To do: Gather every line below where "picture" appears.

Dataset entries:
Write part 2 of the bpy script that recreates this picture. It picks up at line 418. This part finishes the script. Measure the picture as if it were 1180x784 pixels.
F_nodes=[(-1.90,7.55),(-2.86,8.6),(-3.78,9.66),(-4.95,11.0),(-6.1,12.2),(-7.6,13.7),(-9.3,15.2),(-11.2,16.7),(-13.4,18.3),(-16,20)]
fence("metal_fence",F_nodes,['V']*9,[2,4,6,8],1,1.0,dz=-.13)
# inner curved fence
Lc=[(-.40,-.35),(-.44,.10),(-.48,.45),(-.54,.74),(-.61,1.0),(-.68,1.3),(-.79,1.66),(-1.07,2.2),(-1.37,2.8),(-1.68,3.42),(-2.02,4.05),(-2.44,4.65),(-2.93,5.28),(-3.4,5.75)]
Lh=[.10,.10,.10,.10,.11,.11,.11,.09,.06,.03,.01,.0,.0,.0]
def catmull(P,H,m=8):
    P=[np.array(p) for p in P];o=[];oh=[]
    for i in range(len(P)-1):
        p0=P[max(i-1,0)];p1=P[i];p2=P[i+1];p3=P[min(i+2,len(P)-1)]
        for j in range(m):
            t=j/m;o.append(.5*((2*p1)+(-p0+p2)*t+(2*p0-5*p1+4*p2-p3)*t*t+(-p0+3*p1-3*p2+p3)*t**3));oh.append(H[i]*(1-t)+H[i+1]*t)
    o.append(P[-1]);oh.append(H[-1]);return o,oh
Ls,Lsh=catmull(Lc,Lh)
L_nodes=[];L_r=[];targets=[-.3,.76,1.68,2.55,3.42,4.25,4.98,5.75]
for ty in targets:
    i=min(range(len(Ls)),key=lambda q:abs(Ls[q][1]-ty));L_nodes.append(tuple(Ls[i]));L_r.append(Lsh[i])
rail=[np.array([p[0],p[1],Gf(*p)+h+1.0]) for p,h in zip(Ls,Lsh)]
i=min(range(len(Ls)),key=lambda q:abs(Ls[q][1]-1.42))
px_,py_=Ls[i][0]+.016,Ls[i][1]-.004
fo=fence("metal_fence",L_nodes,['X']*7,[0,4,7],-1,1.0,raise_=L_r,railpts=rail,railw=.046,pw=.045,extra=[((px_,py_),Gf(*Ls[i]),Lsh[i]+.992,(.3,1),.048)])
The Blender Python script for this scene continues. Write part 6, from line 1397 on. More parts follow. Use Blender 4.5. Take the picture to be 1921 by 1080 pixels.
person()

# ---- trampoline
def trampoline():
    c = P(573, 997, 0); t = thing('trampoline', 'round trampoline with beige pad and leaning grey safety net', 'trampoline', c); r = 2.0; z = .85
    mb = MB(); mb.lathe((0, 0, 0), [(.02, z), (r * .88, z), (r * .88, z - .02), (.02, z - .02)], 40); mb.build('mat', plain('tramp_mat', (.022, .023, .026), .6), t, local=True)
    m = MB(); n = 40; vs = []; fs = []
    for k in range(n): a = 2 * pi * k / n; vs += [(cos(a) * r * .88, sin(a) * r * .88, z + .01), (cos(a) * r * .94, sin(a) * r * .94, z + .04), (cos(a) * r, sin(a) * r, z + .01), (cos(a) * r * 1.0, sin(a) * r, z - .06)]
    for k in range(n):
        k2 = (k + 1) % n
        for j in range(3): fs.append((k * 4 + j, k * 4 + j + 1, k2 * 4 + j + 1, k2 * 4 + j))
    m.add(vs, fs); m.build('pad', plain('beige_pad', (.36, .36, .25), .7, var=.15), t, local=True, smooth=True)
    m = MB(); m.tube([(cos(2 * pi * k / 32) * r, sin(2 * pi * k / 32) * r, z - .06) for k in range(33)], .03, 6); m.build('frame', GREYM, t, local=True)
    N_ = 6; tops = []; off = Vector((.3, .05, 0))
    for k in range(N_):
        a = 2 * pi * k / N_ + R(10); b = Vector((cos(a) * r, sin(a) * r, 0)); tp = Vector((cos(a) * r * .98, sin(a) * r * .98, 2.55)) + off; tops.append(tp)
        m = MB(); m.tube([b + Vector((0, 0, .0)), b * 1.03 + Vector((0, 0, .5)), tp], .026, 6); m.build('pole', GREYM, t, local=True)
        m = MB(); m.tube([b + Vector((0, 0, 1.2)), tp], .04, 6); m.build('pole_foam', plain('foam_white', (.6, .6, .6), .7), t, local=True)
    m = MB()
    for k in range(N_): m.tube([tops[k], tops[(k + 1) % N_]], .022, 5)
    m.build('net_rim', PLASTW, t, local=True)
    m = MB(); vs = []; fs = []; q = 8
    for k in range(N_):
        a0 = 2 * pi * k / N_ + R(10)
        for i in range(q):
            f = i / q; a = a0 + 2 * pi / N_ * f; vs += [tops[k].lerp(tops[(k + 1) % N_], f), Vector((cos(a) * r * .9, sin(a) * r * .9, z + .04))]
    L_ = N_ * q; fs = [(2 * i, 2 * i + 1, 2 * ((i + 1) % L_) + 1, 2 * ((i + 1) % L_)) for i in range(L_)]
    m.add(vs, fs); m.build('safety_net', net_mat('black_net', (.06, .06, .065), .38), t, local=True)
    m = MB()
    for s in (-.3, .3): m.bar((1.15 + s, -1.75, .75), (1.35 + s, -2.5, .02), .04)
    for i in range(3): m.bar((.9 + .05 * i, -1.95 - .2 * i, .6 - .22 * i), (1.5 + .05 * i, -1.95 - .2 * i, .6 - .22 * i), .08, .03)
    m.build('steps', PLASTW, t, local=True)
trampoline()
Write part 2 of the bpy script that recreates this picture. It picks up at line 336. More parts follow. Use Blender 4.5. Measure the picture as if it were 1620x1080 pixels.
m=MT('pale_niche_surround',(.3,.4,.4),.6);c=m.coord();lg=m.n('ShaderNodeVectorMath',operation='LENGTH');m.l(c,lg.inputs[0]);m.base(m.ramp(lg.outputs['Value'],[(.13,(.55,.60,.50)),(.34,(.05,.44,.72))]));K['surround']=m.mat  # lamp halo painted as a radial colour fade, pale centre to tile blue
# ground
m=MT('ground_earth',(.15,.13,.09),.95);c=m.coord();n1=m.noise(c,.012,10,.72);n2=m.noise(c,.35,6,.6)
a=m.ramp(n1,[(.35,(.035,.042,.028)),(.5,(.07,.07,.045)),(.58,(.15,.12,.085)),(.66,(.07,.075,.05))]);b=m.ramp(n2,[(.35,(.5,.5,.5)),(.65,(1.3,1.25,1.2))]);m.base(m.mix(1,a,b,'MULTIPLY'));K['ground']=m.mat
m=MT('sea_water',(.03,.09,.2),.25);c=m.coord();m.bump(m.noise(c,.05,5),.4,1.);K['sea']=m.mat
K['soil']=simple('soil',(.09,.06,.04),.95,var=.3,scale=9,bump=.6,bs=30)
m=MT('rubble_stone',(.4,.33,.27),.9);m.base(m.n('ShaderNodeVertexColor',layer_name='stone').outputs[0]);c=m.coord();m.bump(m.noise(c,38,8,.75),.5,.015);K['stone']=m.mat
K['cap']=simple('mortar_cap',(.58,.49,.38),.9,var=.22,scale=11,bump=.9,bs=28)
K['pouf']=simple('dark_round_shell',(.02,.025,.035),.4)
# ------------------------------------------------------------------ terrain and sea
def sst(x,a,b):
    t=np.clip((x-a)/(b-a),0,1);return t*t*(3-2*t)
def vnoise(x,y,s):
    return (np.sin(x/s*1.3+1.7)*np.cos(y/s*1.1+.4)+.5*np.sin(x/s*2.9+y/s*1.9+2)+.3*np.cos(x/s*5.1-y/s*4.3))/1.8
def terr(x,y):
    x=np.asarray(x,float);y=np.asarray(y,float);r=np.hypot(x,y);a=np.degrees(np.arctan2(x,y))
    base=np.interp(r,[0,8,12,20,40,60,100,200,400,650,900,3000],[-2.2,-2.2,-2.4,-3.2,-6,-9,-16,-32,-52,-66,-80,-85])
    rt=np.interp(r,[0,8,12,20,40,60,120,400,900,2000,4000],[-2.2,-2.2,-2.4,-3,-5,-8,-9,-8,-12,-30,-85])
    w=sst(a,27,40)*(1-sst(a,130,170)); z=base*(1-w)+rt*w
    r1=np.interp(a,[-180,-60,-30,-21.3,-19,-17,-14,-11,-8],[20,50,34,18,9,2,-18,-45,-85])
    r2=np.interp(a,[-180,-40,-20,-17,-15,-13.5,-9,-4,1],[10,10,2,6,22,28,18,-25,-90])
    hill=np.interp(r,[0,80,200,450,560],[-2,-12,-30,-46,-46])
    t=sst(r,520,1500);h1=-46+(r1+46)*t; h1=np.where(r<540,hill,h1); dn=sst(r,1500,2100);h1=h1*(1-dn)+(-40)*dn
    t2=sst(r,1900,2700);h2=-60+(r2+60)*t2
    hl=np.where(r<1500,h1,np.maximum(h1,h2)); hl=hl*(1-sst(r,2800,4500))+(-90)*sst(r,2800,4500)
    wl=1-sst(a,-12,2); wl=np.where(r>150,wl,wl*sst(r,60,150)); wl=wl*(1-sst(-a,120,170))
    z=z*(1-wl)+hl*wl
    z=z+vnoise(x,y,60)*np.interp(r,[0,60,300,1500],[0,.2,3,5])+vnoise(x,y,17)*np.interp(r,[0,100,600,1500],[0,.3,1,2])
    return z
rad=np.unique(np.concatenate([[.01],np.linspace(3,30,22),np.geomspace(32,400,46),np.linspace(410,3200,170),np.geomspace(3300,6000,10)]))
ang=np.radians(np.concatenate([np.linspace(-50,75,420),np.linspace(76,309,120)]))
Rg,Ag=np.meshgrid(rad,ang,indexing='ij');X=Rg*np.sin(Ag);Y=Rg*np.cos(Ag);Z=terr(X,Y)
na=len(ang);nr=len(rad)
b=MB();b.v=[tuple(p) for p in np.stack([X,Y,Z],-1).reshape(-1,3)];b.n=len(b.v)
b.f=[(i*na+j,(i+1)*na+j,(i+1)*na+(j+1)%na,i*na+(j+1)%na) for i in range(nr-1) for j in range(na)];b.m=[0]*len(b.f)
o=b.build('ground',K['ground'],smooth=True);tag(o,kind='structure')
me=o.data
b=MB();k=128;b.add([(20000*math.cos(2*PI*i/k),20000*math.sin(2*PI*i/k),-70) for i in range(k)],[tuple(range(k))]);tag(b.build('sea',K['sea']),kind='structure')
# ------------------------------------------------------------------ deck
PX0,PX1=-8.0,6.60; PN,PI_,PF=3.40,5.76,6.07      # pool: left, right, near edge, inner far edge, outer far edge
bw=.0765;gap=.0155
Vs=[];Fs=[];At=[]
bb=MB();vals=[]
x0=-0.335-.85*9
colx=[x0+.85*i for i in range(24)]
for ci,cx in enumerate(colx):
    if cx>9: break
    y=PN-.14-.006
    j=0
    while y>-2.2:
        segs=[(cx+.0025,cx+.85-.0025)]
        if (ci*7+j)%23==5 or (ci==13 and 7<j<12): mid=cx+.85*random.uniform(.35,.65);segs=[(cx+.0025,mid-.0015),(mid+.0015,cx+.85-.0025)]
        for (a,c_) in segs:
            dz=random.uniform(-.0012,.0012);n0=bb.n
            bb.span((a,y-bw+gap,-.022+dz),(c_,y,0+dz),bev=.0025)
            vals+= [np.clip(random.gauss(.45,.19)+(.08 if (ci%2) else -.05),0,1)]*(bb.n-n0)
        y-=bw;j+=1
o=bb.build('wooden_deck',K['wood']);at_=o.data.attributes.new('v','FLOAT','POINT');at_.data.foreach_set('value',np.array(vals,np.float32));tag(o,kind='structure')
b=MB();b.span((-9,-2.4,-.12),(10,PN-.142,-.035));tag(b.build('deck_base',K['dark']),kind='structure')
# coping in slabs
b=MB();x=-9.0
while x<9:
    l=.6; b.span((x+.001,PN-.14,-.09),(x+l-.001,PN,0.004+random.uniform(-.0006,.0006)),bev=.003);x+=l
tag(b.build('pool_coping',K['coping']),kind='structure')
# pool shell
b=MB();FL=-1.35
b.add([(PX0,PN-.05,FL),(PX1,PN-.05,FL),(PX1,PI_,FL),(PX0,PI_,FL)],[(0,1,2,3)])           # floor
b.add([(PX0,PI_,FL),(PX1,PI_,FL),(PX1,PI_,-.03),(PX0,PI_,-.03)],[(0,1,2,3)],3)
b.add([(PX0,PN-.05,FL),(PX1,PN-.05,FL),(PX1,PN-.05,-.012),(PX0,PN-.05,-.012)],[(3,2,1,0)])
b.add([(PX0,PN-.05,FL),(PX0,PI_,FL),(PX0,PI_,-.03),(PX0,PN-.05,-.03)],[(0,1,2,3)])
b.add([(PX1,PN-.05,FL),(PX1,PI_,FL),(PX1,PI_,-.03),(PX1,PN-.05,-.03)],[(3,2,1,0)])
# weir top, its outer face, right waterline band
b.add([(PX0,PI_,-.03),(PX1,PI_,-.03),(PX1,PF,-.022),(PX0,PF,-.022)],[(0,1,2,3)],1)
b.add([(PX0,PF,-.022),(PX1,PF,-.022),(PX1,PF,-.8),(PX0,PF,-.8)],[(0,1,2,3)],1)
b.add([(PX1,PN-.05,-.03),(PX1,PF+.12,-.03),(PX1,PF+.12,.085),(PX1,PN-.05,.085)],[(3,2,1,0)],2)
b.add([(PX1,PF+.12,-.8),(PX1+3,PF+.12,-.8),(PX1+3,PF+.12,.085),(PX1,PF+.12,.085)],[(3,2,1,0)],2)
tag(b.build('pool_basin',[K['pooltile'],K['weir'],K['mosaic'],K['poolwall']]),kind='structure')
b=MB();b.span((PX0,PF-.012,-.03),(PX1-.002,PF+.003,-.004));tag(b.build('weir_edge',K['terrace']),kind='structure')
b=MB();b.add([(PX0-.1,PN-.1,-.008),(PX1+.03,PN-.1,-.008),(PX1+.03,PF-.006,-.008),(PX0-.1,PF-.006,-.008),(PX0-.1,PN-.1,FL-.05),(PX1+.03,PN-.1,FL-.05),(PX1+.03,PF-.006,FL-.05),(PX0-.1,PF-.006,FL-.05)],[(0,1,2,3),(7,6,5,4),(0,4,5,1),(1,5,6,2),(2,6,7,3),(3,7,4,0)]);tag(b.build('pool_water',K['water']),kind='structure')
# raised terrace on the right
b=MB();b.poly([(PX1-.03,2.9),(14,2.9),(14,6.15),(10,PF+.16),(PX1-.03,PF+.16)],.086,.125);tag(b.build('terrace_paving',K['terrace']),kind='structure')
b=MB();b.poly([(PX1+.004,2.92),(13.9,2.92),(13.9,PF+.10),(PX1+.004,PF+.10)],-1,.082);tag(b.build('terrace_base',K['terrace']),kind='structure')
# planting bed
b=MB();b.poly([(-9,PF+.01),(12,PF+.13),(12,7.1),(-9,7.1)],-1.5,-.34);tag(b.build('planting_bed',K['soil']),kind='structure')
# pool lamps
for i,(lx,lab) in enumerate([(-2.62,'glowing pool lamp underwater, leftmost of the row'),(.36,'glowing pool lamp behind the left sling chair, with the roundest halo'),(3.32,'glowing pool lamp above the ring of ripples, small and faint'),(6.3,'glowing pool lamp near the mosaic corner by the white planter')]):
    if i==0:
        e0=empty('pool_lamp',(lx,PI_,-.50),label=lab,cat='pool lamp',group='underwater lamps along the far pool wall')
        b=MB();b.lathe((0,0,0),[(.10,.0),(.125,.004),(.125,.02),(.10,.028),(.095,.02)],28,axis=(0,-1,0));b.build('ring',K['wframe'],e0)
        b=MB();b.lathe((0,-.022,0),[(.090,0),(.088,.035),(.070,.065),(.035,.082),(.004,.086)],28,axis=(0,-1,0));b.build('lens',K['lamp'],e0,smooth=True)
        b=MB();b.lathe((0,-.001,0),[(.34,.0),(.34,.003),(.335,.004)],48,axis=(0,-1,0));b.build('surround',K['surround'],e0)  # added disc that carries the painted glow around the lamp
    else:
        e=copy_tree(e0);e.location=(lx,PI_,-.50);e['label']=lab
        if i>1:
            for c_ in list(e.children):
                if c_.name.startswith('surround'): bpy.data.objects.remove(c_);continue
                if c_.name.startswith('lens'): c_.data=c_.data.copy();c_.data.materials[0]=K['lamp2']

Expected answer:
Write part 2 of the bpy script that recreates this picture. It picks up at line 418. This part finishes the script. Measure the picture as if it were 1180x784 pixels.
The Blender Python script for this scene continues. Write part 6, from line 1397 on. More parts follow. Use Blender 4.5. Take the picture to be 1921 by 1080 pixels.
Write part 2 of the bpy script that recreates this picture. It picks up at line 336. More parts follow. Use Blender 4.5. Measure the picture as if it were 1620x1080 pixels.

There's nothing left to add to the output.